The Lozanos, surrounded by friends and family, gathered in the East York chapel Tuesday to say goodbye to Dante Lozano.
On Oct. 9, the 54-year-old father of Barbara Lozano, RyeSAC’s former v.p. finance and development became a tragic police statistic: Dante Lozano was Toronto’s 52nd homicide of 2001.
He was shot and killed early that morning as he left for work.
On Tuesday, people came to remember Dante Lozano as a father, grandfather and a man of his community.
Wearing white gloves, pall bearers carried his casket in the church behind a framed picture of the youthful looking man.
They carried him into the same church where he attended mass each Sunday afternoon and served as an usher.
“Hereafter, we are going to miss him,” said Rev. Monsignor Ouano at the beginning of the funeral mass.
Barbara Lozano, a fourth-year Ryerson engineering student, said she was reminded of her father even at the funeral because he wasn’t there to keep order and give direction to the congregation.
Dante Lozano was killed shortly before 7 a.m. when he opened the door of his Torrens Avenue home and was hit in the chest and hip by blasts from a shotgun, Toronto police said.

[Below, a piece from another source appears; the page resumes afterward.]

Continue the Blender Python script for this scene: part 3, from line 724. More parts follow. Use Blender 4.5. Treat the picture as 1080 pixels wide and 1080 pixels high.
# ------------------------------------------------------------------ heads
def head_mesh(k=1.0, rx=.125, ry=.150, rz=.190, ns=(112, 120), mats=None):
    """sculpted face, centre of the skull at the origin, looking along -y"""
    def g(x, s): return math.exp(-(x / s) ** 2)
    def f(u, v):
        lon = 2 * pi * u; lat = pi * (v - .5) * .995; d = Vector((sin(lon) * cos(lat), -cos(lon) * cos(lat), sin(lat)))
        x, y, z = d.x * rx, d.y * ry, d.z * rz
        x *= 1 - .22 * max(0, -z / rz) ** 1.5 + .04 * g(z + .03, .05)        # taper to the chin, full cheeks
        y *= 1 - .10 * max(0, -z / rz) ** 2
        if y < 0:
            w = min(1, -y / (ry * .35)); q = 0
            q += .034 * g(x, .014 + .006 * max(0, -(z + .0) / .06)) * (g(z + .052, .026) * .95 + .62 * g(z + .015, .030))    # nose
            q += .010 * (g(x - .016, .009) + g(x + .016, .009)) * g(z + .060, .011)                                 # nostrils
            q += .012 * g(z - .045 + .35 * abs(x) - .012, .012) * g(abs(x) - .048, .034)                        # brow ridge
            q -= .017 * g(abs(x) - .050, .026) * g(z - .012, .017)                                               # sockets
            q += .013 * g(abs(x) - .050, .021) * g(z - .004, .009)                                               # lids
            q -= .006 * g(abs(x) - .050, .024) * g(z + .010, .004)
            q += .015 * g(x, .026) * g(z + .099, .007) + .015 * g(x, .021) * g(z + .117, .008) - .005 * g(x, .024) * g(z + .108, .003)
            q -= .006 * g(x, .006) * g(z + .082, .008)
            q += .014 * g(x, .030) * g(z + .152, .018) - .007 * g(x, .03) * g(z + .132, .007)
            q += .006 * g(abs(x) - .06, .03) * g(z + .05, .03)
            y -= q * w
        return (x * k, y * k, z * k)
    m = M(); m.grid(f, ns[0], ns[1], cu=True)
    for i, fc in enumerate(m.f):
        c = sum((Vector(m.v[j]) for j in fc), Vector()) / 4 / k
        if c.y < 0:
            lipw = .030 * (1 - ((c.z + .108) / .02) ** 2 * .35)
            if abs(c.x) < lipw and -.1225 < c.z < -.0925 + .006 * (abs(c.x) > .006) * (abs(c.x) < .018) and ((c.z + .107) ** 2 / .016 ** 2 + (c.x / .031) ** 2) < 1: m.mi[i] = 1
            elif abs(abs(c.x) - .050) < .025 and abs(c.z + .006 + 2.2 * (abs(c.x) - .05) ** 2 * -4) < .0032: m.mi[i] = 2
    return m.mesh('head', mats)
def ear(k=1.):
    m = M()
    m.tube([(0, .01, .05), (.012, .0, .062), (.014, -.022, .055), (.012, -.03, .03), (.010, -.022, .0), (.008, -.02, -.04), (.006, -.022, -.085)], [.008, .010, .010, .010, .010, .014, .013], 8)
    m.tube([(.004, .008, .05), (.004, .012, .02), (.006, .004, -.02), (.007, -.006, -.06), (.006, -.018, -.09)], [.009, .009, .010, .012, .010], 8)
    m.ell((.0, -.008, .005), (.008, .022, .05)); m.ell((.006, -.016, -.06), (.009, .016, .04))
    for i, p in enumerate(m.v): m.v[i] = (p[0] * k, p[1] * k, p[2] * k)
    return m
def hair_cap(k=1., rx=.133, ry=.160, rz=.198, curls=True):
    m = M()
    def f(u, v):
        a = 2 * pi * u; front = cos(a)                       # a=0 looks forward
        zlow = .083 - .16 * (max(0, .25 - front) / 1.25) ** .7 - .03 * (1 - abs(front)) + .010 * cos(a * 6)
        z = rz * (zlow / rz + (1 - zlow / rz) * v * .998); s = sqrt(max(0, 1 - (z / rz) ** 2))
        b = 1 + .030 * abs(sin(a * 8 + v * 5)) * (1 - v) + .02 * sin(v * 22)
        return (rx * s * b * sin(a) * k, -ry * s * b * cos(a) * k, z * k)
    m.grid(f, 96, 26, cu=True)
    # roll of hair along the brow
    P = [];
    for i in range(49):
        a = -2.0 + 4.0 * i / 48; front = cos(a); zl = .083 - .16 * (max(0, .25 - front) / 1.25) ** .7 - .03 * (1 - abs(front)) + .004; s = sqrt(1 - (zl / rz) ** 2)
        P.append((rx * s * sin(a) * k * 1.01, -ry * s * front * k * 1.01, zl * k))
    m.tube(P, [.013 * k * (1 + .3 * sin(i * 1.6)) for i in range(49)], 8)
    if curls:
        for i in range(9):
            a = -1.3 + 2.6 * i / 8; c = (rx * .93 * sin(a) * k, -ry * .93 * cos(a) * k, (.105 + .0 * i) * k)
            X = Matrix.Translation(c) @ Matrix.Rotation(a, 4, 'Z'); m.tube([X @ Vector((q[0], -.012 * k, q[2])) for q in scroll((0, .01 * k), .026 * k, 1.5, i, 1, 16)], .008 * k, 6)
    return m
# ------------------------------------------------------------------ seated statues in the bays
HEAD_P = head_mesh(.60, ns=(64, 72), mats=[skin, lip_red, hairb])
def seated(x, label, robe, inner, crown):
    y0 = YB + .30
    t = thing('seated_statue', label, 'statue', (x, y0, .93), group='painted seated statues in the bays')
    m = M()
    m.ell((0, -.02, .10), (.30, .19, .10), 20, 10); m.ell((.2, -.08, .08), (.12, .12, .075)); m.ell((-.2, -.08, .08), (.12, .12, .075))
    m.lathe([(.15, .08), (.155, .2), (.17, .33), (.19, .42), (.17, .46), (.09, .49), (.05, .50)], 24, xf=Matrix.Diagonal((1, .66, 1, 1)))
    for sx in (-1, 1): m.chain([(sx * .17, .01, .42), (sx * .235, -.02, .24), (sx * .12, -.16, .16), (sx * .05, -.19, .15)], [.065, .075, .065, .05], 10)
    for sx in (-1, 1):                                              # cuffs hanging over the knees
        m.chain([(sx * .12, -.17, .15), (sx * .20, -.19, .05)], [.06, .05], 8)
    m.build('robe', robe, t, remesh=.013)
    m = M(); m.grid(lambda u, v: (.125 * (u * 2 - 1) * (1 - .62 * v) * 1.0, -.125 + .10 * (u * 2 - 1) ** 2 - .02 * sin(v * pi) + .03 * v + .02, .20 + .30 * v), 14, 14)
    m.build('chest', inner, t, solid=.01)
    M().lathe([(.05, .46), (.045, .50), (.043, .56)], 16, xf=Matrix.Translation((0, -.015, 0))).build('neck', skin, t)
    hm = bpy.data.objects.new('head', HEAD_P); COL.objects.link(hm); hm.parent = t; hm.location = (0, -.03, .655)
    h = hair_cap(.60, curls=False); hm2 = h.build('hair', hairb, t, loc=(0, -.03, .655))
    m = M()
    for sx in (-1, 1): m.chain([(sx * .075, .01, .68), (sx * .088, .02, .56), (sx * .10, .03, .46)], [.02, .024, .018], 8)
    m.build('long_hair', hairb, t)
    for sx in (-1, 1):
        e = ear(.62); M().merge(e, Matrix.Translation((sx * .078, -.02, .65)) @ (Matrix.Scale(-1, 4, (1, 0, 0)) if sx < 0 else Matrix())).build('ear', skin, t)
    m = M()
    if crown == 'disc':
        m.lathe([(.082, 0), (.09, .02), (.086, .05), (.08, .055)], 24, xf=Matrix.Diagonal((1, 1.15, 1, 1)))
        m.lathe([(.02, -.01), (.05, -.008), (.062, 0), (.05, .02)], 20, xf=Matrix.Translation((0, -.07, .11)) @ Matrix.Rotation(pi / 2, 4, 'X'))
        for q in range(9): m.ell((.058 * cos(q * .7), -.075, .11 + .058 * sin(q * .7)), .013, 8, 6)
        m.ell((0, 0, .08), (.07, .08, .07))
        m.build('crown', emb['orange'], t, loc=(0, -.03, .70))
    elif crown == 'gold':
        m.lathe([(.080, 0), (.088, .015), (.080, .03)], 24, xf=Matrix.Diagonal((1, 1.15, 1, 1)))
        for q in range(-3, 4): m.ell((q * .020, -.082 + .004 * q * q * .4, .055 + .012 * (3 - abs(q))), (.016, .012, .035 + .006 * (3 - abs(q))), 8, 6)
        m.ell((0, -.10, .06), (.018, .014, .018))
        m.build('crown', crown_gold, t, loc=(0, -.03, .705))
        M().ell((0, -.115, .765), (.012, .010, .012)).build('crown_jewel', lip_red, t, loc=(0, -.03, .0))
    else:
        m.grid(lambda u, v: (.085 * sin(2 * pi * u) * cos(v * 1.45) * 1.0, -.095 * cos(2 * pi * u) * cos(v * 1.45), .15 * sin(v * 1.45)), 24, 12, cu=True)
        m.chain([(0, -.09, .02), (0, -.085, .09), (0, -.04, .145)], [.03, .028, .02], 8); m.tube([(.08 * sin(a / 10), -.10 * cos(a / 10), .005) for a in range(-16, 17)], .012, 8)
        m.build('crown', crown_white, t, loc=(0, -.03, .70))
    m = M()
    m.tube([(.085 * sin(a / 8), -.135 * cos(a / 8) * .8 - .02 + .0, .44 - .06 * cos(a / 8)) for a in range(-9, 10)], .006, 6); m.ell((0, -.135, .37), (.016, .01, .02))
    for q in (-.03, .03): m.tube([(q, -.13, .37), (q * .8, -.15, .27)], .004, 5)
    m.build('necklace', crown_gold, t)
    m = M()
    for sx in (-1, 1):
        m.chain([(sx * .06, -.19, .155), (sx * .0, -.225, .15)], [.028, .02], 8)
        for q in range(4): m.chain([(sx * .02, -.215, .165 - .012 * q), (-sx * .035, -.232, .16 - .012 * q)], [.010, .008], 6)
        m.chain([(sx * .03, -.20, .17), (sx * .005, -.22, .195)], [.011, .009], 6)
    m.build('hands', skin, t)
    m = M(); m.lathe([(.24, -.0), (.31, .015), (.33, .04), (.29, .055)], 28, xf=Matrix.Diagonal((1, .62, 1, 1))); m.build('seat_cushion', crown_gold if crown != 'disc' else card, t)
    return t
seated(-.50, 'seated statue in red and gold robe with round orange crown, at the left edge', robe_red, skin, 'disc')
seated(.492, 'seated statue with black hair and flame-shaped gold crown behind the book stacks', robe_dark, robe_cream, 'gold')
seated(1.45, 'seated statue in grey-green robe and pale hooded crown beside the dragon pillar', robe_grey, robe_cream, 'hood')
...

He had been renting a room in the basement of the house for the last few months after separating from his wife, Buena Lozano.
The gunman then shot and killed 35-year-old Jerry Soriano, a family friend of the Lozanos, who live in the house with his wife and two children.
Police have charged 41-year-old Gregorios Laberakis, the next door neighbour, with two counts of first-degree murder.
Neighbours were quoted as saying there had been a history of noise disputes between residents of the two houses.
“In situations like this you get angry and you don’t understand why,” Barbara Lozano said after the funeral.
“I think the fact that we’ve been together as a family [since the murder] helps a lot.”
She said she’s taking comfort in a chance meeting with her father the Sunday before his death.
“I bumped into him going in to church,” she said. “[After], we went shopping and had lunch together. We just hung out.”
She said they hadn’t done that in years. Then, she drove her father to see her brother, Danny Lozano.
The two children were reunited for the last time with their father. “It was definitely a gift,” she said.